Both the revolving credit line and the syndicated loan include covenants for Benetton Group S.p.A. and, in certain cases, for other Group companies, which are typical of international practice, such as:

  1. negative pledge clauses, which extend to the transactions above, to the same degree, any present or future collateral on assets in relation to loans, bonds, and other debt securities;
  2. pari passu clauses, based on which obligations that are senior to those of the two transactions mentioned above cannot be assumed;
  3. periodic reporting obligations;
  4. cross-default clauses, which entail the immediate payment of the transactions described above upon certain defaults related to other financial instruments issued by the Group;
  5. limits to significant sales of assets;
  6. other clauses generally accepted in transactions of this type.
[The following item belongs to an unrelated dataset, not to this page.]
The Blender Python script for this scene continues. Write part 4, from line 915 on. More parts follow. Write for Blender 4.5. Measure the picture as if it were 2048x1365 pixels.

However, these covenants are subject to various exceptions and limitations.

The bond of 300 million euro was repaid at maturity on July 26, 2005, primarily by using available liquidity, which resulted in part from the sale of the securities.

Cash flows during year 2005 are summarized below with comparative figures for last year:

Excel format Download the Cash flow in Excel format

(millions of euro) 2005 2004
Cash flow generated by operating activities 285 140(B)
Cash flow provided/(used) by investing activities (1)(A) (125)(C)
Free cash flow 284 16
     
Cash flow provided/(used) by financing activities    
- dividends paid (62) (69)
- net change in sources of finance (288) (11)
- net change in cash and cash equivalents 66 64
Cash flow provided/(used) by financing activities (284) (16)
(A) Includes 118 million euro for the sale of financial assets.
(B) Includes payment of substitute taxes of 124.5 million euro.
(C) Includes 49 million euro relating to the sale of the sports equipment segment and the purchase of financial assets, in the amount of 90 million euro.